Engine guru Gilles Simon also addressed the specially-invited audience of journalists on the unification of the engine and electronics management required for 2008, but revealed that, with few changes permitted this season, the team is already looking ahead to the introduction of new technology next year.

"We are already looking ahead to 2009, when we will develop a kinetic system to reuse the energy produced by the car," he said of the impending introduction of the controversial KERS technology proposed by FIA president Max Mosley, "This will take up a lot of our time this year. To combine the two departments is an obvious thing to do. We will do many test sessions inside and outside of the works.

"This is the second year that we are not allowed to further develop the engines. From March 2008 on, the engine will be completed and approved. What we have actually done is concentrated our work on everything that is sitting above the cylinders, such as the inlets and also on the improvement of the lubrification.
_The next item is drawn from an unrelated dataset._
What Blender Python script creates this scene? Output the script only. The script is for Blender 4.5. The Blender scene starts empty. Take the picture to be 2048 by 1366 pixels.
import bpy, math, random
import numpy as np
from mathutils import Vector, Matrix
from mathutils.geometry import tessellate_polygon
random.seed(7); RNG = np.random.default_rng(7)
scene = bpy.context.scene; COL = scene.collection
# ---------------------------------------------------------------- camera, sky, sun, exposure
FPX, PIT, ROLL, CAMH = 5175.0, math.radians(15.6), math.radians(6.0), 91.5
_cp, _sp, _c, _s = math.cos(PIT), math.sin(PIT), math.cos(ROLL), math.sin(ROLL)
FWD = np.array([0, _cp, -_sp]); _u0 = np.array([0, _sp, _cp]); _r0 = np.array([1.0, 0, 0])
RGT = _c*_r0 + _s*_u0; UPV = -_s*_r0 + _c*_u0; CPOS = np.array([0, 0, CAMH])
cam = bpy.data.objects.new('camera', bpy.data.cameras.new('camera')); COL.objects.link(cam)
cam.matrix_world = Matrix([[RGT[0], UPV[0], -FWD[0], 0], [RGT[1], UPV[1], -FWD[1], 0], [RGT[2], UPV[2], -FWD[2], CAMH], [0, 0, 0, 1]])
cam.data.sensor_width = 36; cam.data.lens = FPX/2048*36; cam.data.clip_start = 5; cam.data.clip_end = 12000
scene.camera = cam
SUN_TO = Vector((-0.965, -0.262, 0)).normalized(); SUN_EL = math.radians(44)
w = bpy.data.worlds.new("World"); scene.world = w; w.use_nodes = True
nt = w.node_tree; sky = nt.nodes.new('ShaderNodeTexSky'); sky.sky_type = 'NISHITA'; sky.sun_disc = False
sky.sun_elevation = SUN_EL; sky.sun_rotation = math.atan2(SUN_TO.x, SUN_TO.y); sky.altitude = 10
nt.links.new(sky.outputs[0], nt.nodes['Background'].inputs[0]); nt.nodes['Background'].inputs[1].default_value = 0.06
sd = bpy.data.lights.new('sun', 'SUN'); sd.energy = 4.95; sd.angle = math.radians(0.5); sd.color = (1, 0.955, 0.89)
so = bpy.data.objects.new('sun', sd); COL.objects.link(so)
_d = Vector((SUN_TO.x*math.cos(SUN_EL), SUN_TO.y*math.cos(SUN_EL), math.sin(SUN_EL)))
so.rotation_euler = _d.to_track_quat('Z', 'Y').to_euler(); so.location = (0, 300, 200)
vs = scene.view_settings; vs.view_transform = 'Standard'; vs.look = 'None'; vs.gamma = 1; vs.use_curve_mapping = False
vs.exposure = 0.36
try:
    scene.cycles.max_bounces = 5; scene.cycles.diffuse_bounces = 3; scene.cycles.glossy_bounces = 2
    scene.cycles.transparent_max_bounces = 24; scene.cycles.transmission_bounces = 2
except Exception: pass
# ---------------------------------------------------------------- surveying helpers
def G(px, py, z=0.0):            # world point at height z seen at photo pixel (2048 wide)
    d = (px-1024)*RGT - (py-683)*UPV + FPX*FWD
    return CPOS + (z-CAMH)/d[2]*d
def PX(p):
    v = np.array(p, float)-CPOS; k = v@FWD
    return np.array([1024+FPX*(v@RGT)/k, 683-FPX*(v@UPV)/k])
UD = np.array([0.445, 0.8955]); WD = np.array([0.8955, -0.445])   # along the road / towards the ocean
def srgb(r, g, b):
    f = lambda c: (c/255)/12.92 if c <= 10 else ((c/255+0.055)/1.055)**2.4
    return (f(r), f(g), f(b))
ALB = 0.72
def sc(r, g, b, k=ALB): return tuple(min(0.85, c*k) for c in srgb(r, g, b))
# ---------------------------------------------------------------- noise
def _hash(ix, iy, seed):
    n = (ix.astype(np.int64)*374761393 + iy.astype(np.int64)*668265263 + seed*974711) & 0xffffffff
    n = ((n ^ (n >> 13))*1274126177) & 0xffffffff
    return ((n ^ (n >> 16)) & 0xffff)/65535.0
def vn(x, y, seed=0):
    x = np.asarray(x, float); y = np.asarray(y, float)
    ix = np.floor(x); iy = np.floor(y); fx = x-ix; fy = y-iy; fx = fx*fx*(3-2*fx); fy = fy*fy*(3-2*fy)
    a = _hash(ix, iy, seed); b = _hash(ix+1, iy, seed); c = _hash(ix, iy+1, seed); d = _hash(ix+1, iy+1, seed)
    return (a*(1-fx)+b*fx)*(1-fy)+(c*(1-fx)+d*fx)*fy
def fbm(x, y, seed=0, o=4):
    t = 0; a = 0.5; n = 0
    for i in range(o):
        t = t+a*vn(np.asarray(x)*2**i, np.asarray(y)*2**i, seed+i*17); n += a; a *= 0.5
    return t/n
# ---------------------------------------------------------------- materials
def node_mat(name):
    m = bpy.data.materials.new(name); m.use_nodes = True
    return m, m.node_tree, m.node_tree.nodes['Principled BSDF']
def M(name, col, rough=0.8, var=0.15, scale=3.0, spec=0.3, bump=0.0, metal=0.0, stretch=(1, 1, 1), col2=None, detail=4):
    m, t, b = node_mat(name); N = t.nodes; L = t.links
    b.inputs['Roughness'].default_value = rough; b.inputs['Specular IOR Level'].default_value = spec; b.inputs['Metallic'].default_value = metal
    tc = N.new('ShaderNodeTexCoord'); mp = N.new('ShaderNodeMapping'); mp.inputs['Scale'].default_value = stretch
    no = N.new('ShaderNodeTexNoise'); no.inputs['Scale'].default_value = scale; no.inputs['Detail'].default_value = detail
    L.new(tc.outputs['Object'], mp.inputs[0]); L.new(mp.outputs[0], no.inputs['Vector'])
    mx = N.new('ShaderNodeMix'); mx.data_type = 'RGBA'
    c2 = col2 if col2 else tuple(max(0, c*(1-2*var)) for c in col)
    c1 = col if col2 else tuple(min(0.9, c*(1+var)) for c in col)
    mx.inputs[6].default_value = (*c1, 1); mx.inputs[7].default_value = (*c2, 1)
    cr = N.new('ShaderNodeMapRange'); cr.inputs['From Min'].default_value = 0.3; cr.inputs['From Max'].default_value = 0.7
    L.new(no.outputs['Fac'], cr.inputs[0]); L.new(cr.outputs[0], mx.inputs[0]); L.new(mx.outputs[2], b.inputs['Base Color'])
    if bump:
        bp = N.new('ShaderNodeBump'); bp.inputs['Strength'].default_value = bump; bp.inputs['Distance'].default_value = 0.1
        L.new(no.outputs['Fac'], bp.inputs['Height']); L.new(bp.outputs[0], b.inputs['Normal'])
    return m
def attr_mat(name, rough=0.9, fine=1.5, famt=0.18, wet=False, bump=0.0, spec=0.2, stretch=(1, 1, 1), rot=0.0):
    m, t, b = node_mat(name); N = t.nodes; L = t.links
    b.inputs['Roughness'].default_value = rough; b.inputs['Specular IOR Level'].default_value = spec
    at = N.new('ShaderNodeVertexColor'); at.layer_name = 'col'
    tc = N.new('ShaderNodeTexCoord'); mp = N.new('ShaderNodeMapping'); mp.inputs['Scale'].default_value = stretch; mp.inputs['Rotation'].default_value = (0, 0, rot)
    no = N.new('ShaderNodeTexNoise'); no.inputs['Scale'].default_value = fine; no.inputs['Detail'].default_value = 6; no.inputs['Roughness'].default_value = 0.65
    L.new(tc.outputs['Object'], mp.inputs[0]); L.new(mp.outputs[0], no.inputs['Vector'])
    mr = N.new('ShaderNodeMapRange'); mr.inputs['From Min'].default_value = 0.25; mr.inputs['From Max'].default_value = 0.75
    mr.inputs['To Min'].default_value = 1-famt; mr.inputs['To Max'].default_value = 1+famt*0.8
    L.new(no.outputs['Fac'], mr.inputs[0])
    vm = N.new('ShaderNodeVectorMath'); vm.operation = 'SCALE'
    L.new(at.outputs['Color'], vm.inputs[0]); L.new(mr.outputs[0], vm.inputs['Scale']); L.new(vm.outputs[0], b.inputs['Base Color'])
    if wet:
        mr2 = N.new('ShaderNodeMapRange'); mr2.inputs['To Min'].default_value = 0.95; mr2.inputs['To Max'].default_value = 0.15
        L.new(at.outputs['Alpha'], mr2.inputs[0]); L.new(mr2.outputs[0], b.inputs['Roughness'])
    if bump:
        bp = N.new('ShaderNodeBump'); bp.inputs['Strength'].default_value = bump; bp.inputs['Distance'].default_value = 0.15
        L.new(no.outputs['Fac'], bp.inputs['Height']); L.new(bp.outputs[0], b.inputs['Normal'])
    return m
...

We also developed a new kind of fuel over the last winter in collaboration with Shell. The rules of 2008 set a limit of 5.75 per cent of bio-components in the fuel. We'll use the biofuel already at the tests in Jerez next week."

Having already confirmed that the bodywork on view at the launch would probably not be the same when the F2008 appears in the paddock at the opening round of the year, in Melbourne, in March, director of operations Mario Almondo was asked exactly how many updates could be expected during the season.

"In 2007, we had four major developments of the car and many minor developments for each race according to the different race tracks," he revealed, "Simulation and the wind tunnel are very important here, but also the tests in the works play an important role. From the first GP on, we try to keep a straight line in terms of development, to eliminate all the problems caused by the single circuits."

The F2008 is expected to turn its first wheel on track later today [Monday], when world champion Raikkonen completes a shakedown at the team's private Fiorano facility.